Nothing has been confirmed by CBC yet, although if the series performs outstandingly well on Netflix, it seems like a second season is virtually guaranteed. The reimagining takes Walley-Beckett's gritty cable drama expertise and applies it to a story which usually relies on a picturesque setting in Prince Edward Island and period telling of late-1890s farm life to create a compelling on-screen adaptation. This time, Walley-Beckett has decided to focus on the difficulties of Anne's life as an orphan who was initially rejected by her adoptive family because she wasn't a boy. It takes a more explicit look at the trauma of neglect, abandonment, bullying, and abuse, which is subtly hinted at in the books, although they generally focus on Anne's lovable resilience.

Walley-Beckett believes it's the perfect time to tell Anne's story, telling the Canadian Press:

In this day and age, themes of identity, prejudice, bullying, being an outsider, searching for a way to be accepted and how to belong are entirely topical and super relevant, and those are themes that are built into the story of Anne...Anne was an accidental feminist, and I am not an accidental feminist, and I really wanted to tell this story now.

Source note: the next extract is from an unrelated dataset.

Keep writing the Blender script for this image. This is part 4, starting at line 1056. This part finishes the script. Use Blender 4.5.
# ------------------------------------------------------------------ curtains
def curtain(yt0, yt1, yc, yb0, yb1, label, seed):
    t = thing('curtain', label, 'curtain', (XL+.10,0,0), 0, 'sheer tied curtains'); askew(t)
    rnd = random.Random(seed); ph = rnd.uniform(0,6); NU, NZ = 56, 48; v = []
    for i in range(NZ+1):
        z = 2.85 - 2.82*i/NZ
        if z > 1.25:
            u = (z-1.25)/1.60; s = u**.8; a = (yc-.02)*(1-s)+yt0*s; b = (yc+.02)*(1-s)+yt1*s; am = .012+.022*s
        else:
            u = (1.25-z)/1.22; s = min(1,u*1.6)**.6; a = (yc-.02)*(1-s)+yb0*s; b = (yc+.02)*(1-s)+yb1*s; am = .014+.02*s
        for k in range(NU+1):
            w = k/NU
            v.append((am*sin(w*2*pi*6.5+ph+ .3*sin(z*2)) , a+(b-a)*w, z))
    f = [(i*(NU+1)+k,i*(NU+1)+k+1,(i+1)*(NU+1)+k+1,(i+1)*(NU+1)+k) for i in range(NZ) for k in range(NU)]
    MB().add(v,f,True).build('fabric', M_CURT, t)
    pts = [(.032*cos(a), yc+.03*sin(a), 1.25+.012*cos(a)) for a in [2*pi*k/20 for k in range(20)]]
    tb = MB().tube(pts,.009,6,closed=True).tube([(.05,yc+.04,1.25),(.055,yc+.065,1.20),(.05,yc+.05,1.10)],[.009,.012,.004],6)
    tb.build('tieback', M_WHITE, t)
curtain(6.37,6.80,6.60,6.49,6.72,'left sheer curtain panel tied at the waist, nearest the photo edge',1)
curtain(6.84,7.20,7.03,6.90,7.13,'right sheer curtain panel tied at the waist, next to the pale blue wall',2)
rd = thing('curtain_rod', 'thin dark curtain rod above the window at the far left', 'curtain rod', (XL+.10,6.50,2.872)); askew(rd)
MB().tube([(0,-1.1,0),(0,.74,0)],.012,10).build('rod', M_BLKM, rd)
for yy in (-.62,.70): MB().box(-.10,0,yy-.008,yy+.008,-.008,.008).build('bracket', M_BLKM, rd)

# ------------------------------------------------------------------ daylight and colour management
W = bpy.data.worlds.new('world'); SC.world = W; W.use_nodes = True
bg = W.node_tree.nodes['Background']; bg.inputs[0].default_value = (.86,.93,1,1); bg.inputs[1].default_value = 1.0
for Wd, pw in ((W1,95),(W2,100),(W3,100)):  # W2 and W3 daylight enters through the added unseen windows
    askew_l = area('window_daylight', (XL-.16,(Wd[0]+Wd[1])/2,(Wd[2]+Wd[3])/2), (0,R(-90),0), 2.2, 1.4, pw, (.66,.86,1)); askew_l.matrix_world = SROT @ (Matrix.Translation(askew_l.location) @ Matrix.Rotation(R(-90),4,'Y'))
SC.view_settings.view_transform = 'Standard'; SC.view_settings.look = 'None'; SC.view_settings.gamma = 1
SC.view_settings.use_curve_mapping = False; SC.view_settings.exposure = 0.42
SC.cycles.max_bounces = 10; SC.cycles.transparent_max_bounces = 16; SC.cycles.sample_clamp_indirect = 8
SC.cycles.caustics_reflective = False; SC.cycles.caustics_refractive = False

She also reframes the beautiful setting to depict how grueling work on a farm in at the turn of the twentieth century must have been. "This is a very grounded, real version of the story. Life in Prince Edward Island in the late 1800s was a hard, gritty, scrappy life. It was messy, it was covered in red mud," she told CBC. "The weather, the seasons, it's all part of our story. It's not doilies and teacups, it's life."

Other updates include a deeper look at how and why middle-aged siblings Marilla and Matthew Cuthbert ended up single and living on a farm together — the subject of much town gossip — and another older female character depicted in a Boston marriage. You can catch the latest Anne of Green Gables adaptation on Netflix beginning May 12.